Fen – The Dead Light

It can be argued that Fen is black metal’s answer to Pink Floyd, with the way their music ebbs and flows with super intense passages and then tracks of tranquil shimmering beauty. Thankfully, the lads in Fen didn’t disappoint with their latest album, which I fear may have escaped many people’s album of the year lists due to coming out in December. If you did, you’d better correct this glaring omission. Because, it’s a corker.

https://www.youtube.com/watch?v=HiI8rULHtZg

Esoteric – A Pyrrhic Existence

An eagerly awaited return after an 8 year absence, myself (and probably other extreme metal fans too) were getting a bit worried about Esoteric and thought they called it a day. Then again, creating huge spiralling funeral doom opuses every few years at the quality Greg Chandler and the lads compose is probably pretty intensive work; after all Rome wasn’t built in a day, and neither are Esoteric albums. It was certainly worth the wait: Crushing, exhaustive, and debilitating as ever.

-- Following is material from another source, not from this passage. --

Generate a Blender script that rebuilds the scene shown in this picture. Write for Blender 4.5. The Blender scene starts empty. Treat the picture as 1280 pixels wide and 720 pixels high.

Wildcard album: Soft Cell – Non Stop Erotic Cabaret

We all have our vices, and it’s well known around these parts that I have one of the most eclectic music tastes of the BAZ team. An attack of nostalgia hit me again, diving back into 1980s new wave and reminiscing of old times; at that particular point I dived into listening to Soft Cell. At the time of release (cheesiness notwithstanding), it was actually a bold and brave move. Songs about taboo subjects like sado masochism (Sex Dwarf), urban debauchery and pornography (Seedy Films), guilty pleasures and drugs (Frustration) scans like a documentary of Mark Almond’s wacky adventures, dark humour, and observations set to sleazy synths and seedy beats. Weird, bonkers, smutty, and captivating all at once – ‘Non Stop Erotic Cabaret’ is the musical equivalent of that friend that’s an absolute hoot on a night out who brightens up everything in their presence; a day-glow rainbow of restricted seriousness, in an otherwise monotone and grey world.